(Scene script records)
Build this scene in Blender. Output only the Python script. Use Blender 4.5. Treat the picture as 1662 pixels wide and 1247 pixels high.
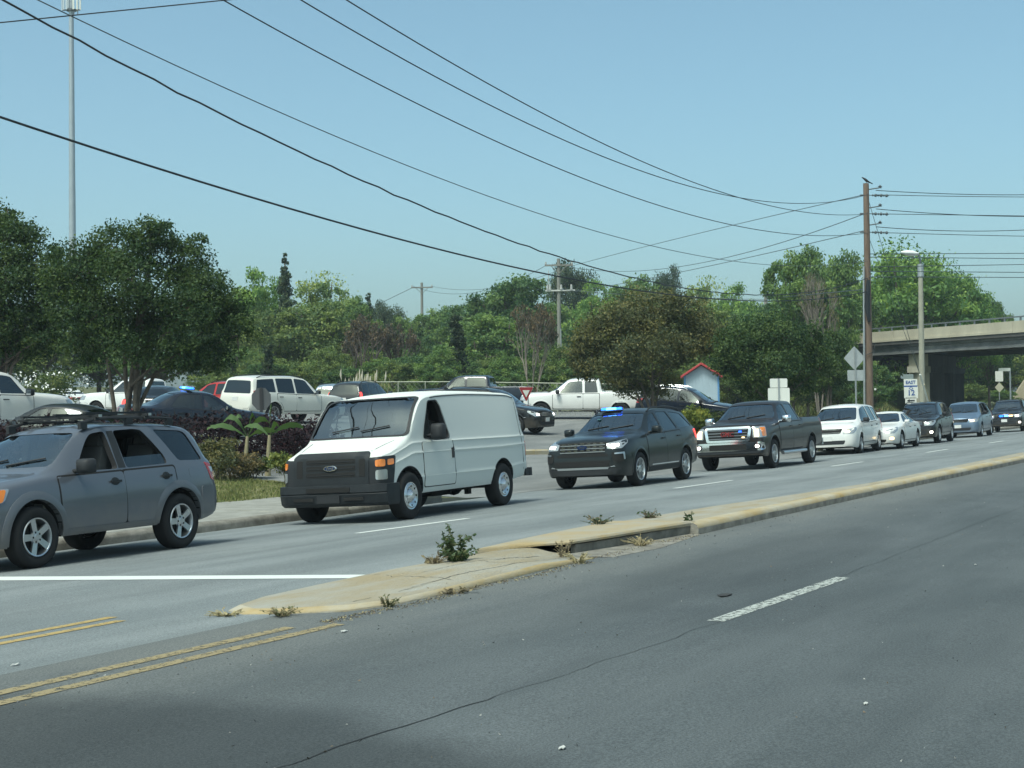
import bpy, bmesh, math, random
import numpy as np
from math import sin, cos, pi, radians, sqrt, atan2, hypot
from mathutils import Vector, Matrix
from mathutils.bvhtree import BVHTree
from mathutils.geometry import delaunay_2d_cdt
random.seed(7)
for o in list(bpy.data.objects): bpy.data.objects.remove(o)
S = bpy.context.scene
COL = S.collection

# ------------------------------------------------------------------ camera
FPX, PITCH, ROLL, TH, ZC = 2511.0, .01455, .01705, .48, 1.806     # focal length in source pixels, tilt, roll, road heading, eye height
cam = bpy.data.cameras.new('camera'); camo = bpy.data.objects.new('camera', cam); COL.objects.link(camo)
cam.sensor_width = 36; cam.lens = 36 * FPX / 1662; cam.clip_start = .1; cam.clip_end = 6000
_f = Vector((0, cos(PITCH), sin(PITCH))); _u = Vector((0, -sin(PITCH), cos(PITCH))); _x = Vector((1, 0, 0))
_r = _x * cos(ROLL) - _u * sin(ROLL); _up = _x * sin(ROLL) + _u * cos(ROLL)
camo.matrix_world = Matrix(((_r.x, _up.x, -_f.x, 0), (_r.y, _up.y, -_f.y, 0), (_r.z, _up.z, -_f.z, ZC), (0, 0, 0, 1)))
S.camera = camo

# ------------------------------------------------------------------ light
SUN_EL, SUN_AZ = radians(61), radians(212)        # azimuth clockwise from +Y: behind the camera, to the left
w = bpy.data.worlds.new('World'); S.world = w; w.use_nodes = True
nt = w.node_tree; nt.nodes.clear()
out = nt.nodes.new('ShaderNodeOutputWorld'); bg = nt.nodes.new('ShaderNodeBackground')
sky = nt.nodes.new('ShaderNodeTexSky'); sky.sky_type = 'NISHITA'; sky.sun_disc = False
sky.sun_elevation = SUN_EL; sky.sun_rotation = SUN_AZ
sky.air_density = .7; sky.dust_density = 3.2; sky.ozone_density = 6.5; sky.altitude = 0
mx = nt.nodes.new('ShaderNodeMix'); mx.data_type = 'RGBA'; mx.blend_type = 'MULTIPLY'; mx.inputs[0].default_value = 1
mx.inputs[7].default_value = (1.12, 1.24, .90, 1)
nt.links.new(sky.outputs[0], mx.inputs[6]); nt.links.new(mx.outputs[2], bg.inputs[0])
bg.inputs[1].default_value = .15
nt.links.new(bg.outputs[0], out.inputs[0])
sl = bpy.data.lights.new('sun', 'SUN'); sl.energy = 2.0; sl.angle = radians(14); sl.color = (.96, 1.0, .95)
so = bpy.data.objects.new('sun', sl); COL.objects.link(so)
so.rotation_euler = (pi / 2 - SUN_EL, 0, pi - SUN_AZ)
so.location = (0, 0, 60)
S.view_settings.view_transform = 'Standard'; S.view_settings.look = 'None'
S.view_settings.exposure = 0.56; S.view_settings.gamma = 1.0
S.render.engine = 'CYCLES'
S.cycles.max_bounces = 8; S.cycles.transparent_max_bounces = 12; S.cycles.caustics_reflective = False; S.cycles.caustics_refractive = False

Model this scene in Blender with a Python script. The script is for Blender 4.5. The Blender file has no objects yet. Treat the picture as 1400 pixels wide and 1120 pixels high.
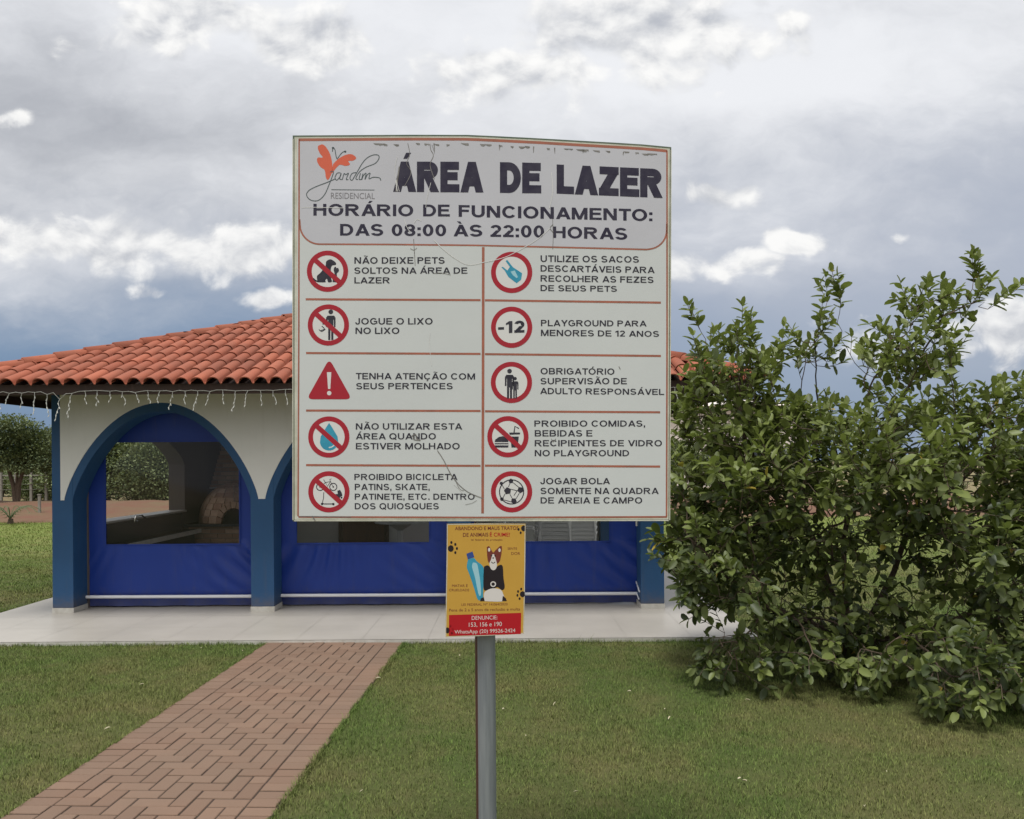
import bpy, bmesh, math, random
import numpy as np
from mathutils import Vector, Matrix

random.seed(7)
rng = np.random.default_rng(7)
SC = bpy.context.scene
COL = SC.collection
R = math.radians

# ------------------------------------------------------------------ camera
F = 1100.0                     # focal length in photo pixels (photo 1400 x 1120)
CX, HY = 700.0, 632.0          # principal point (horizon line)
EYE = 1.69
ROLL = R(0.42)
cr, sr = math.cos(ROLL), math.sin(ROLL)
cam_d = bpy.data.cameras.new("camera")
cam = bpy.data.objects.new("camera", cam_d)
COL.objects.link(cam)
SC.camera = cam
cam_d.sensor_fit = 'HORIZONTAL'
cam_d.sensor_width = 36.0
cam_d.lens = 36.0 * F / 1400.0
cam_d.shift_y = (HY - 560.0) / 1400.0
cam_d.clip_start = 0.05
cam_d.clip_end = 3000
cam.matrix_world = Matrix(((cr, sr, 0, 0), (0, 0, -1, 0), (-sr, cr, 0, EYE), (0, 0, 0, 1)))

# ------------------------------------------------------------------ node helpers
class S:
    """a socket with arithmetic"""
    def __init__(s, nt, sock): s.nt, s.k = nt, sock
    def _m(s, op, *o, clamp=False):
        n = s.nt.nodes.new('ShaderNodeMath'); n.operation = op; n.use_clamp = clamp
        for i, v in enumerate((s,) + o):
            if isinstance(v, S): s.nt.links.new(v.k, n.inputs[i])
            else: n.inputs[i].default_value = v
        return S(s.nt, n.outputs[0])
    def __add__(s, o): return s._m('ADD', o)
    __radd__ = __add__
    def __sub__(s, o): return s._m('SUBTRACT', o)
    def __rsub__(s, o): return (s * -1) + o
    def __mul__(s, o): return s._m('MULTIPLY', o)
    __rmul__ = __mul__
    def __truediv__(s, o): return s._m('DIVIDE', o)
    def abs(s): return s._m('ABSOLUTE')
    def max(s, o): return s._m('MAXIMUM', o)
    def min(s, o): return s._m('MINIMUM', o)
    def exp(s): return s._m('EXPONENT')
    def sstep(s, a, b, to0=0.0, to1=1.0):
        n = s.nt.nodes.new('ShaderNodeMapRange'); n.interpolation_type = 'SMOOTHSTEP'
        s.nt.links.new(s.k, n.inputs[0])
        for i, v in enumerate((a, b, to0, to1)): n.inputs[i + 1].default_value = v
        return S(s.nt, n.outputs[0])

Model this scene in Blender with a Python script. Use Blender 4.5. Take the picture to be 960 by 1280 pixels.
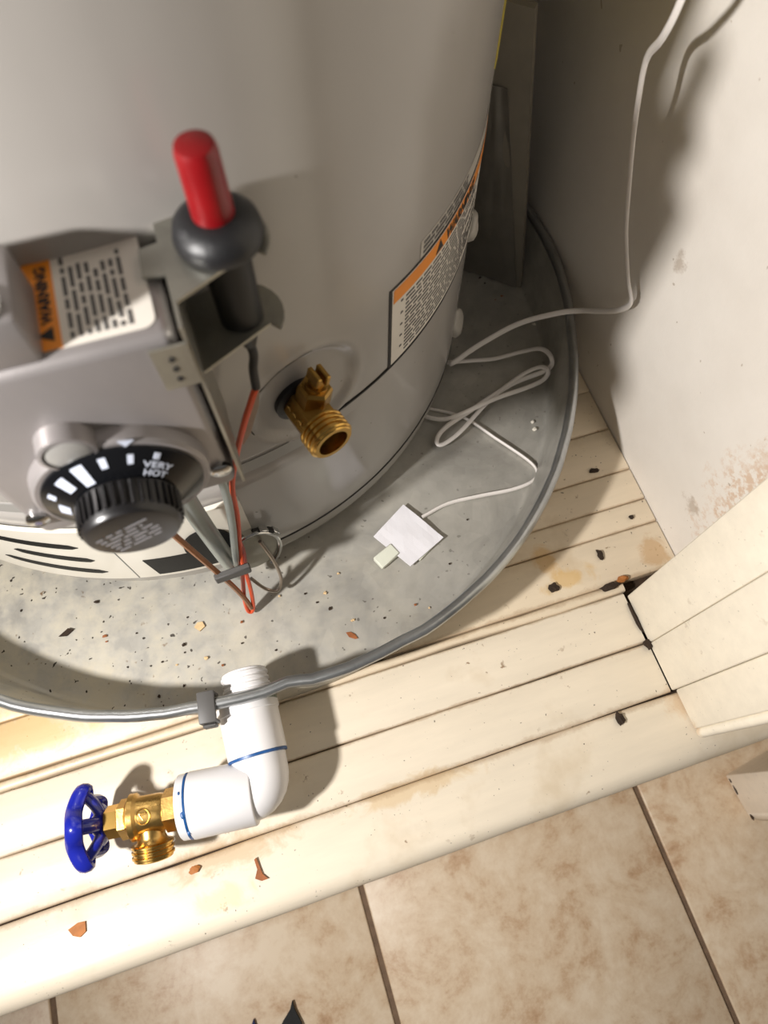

WHAT THE TASK ASKS: Could you repeat exactly the lines from the first one of the records above through the line containing "COL = S.collection", leaving out any pictures?

OUTPUT FOR THIS EXERCISE:
Build this scene in Blender. Output only the Python script. Use Blender 4.5. Treat the picture as 1662 pixels wide and 1247 pixels high.
import bpy, bmesh, math, random
import numpy as np
from math import sin, cos, pi, radians, sqrt, atan2, hypot
from mathutils import Vector, Matrix
from mathutils.bvhtree import BVHTree
from mathutils.geometry import delaunay_2d_cdt
random.seed(7)
for o in list(bpy.data.objects): bpy.data.objects.remove(o)
S = bpy.context.scene
COL = S.collection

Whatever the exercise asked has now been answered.